I don’t know with whom the judge deliberated, but the next day we were told that she had decided in favor of two senior songs.
When an assembly was held and the school orchestra played both songs, everyone liked Betsy’s an
d mine better. We weren’t surprised. We didn’t even mind that there were two senior school songs. We didn’t mind competition. We were preparing for futures in which there would always be competition. Writers have to keep trying. They have to compete.
When the yearbooks came out, however, we couldn’t help feeling extra proud of our accomplishment. The straight-A student’s song was published on the back page of the yearbook. The song Betsy and I had written was published on the front page.
During the first part of the semester Mrs. Ammons had told me, “A writer must always have faith in herself. If you don’t believe in yourself, no one else will.”
I took to heart what she said and never forgot it.
Chapter Sixteen
After graduating from LeConte, Mary Lou and I attended Hollywood High, taking with us all our teenage insecurities and worries and joys and excitement and fears and hopes and dreams.

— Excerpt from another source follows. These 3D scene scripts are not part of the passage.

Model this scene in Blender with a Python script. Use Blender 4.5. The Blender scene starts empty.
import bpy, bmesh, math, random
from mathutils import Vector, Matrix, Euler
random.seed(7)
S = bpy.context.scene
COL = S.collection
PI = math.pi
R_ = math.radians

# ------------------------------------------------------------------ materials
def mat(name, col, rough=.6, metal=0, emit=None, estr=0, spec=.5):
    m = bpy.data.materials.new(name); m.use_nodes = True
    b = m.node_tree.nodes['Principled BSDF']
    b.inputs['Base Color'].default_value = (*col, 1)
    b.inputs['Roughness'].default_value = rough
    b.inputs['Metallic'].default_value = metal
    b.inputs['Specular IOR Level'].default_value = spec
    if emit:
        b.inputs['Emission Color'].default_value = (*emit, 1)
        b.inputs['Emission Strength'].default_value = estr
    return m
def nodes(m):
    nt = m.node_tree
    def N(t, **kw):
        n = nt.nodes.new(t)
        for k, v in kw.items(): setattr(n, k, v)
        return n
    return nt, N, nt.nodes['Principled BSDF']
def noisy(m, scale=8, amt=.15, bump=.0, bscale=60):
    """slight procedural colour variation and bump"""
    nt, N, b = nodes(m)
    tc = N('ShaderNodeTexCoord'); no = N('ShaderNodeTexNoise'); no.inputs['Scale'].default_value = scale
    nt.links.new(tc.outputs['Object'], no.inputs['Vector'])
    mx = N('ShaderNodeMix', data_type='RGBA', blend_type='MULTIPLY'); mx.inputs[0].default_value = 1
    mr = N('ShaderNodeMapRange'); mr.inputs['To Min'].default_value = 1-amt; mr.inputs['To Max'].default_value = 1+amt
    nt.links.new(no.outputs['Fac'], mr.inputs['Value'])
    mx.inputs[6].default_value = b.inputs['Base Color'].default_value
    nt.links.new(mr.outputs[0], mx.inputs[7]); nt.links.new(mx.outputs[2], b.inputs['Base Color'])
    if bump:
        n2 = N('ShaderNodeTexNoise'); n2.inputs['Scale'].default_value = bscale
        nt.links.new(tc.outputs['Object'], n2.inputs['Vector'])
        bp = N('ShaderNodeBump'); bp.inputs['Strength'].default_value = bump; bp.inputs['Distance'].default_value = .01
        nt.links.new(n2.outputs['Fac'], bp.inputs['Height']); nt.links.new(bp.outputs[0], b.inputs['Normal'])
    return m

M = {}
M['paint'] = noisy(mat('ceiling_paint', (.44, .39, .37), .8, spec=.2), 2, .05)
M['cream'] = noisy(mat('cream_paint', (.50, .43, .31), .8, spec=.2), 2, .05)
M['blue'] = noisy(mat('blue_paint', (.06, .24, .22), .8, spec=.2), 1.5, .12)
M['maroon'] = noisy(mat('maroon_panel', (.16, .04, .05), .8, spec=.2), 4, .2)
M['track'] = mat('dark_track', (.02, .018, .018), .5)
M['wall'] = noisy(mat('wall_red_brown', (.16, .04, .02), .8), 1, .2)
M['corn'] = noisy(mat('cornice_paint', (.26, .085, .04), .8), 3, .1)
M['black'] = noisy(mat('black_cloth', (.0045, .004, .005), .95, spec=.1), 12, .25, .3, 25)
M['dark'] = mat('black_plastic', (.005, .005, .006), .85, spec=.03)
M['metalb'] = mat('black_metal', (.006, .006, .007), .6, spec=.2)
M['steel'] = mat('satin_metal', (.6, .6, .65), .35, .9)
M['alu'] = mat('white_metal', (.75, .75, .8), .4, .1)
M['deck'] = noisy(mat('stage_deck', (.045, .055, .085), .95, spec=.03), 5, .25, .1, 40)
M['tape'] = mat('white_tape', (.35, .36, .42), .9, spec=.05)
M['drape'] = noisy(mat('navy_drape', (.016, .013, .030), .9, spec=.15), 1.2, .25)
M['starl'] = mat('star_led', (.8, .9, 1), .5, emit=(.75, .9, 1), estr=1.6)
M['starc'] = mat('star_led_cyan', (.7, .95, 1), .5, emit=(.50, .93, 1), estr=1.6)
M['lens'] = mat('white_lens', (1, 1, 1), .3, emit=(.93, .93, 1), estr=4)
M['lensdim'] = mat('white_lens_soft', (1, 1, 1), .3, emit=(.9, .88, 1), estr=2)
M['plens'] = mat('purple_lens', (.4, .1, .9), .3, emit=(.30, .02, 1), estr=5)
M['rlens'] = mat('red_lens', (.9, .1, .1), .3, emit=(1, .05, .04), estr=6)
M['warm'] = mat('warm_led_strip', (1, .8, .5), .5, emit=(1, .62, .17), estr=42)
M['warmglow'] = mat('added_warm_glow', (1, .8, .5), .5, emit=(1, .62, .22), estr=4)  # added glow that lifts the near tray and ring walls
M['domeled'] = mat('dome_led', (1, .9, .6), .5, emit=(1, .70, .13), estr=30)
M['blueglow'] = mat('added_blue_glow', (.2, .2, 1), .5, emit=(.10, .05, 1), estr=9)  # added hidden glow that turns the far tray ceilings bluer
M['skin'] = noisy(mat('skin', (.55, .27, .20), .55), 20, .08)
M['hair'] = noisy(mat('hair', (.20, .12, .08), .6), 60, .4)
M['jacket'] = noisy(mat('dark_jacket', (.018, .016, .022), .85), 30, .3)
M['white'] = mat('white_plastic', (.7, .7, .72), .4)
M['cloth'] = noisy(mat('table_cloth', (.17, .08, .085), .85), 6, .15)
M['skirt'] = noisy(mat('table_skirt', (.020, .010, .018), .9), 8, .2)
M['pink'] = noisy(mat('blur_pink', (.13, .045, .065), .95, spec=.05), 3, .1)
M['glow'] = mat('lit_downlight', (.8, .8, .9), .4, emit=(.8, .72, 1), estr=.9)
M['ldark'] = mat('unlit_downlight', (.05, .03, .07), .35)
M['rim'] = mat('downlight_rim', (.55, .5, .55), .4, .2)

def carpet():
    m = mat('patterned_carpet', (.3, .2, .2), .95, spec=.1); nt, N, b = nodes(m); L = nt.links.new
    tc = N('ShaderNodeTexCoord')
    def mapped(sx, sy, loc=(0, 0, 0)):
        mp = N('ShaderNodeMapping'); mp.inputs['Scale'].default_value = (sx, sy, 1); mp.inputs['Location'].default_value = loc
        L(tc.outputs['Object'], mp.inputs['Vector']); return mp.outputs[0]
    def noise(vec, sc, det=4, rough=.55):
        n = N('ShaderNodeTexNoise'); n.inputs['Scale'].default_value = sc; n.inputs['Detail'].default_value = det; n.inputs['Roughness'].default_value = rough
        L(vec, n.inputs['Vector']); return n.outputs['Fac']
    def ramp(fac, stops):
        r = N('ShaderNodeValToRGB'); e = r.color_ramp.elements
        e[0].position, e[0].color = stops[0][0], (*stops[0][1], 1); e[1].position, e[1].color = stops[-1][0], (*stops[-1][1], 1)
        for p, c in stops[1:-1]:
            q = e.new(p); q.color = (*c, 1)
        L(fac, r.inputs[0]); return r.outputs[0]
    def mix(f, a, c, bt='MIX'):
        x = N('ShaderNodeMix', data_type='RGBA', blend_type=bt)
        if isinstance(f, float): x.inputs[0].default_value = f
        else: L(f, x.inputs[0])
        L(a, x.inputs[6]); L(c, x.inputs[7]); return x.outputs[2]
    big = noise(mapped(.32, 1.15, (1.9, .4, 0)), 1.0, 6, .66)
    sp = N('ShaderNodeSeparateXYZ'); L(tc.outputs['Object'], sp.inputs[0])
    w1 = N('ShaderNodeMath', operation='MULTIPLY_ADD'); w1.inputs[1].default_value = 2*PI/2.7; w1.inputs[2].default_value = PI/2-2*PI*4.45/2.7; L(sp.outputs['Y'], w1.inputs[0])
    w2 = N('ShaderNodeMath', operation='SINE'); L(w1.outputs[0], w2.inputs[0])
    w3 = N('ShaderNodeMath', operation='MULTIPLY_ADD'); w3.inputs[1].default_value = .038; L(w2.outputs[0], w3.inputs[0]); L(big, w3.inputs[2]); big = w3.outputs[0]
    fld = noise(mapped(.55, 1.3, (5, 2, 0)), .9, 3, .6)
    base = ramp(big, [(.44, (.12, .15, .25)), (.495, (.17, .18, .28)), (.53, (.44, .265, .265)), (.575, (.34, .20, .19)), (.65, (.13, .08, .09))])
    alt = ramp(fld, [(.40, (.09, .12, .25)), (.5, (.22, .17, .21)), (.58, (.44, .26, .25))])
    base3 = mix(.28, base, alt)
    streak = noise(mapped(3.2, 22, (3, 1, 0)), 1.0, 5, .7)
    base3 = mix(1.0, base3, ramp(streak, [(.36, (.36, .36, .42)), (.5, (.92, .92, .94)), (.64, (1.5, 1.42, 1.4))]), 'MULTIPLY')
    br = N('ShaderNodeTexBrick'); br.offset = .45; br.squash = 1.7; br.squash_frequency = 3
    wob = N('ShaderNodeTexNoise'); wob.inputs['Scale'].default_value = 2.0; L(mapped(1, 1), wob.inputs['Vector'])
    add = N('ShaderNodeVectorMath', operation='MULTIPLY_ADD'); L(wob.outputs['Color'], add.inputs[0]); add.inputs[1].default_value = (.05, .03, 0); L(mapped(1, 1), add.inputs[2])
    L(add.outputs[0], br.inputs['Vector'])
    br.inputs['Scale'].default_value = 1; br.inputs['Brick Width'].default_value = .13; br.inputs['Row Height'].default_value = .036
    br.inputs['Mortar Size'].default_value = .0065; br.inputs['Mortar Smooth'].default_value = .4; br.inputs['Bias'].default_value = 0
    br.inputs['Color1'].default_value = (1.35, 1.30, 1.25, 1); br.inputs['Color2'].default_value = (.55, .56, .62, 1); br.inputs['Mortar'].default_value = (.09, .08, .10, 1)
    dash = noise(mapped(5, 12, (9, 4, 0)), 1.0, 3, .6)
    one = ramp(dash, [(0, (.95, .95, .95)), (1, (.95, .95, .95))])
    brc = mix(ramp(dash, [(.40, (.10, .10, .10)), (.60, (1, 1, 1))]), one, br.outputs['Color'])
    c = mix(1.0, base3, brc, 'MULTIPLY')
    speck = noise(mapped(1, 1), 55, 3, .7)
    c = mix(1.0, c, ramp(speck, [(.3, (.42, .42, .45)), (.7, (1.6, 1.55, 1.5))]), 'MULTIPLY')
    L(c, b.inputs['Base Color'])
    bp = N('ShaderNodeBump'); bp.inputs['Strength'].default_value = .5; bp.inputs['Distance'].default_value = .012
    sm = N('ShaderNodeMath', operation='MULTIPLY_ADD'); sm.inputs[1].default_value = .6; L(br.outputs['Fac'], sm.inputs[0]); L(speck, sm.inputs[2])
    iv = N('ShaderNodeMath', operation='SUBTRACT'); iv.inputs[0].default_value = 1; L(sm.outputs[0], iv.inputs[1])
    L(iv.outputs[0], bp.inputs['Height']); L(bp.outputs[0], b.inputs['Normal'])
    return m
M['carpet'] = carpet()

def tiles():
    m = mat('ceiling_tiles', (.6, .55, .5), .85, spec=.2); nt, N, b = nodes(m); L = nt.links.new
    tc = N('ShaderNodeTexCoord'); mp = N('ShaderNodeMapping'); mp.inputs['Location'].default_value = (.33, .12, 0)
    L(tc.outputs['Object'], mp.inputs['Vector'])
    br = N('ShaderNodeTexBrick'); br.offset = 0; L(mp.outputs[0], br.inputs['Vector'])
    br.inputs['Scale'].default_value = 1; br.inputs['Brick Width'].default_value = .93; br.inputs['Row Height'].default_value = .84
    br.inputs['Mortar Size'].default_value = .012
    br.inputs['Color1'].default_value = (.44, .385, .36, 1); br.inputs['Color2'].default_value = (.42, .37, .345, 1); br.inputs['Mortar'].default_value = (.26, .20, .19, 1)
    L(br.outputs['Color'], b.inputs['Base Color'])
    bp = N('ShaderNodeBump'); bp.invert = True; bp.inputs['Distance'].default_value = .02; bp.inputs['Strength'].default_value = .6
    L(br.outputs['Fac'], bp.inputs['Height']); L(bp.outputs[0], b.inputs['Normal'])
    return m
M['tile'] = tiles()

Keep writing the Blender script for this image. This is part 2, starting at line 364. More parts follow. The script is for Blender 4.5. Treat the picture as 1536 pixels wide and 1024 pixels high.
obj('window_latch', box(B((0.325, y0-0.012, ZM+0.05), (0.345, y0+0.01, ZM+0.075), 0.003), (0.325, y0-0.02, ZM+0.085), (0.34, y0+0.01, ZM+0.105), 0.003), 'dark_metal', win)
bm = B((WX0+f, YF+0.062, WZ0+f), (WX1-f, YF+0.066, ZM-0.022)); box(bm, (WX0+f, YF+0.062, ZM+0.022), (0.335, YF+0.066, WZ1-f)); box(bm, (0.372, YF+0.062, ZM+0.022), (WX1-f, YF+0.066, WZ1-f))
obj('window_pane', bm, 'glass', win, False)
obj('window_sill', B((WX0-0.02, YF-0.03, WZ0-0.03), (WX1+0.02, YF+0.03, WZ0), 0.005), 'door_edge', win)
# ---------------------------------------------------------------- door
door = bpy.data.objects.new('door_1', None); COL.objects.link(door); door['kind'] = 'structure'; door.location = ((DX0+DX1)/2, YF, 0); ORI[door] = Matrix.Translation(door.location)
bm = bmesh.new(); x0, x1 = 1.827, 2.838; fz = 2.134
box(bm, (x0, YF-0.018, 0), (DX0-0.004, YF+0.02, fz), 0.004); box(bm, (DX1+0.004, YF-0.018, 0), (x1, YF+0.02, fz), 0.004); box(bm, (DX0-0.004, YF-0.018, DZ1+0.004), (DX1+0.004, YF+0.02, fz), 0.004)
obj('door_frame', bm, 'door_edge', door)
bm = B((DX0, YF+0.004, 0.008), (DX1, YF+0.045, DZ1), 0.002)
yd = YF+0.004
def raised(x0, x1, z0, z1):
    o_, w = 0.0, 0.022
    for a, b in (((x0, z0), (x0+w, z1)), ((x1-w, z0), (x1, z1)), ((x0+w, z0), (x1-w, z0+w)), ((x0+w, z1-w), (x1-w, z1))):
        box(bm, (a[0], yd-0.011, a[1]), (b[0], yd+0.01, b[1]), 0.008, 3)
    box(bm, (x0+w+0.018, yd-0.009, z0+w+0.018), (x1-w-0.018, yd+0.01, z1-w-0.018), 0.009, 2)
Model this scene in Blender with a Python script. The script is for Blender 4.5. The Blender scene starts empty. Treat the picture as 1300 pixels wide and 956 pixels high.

The administrators at Hollywood High used an unusual system of registration for classes. Each student signed up for one of three programs, academic, secretarial, or vocational, and was given a list of the classes required for that particular course for graduation.
On the first day of each semester, newspaper-sized sheets were handed out, and we sat on the grass, the steps of the buildings, or the benches in the quad—wherever we could find a seat—and made out our schedules.
When the first bell rang, we walked—“Do not run,” the voice over the loudspeaker warned—to the first class on our list and took a seat. If a student arrived and found that the seats were filled, he either looked for a similar class at the same time or rearranged his schedule.
Not knowing one teacher from another, I assigned myself to a tenth-grade English class taught by Miss Bertha Standfast. At the time I saw only a smiling, middle-aged woman with short, wavy blond hair and round glasses perched on a pug nose. I had no idea that I had just met someone who would make a gigantic difference in my life.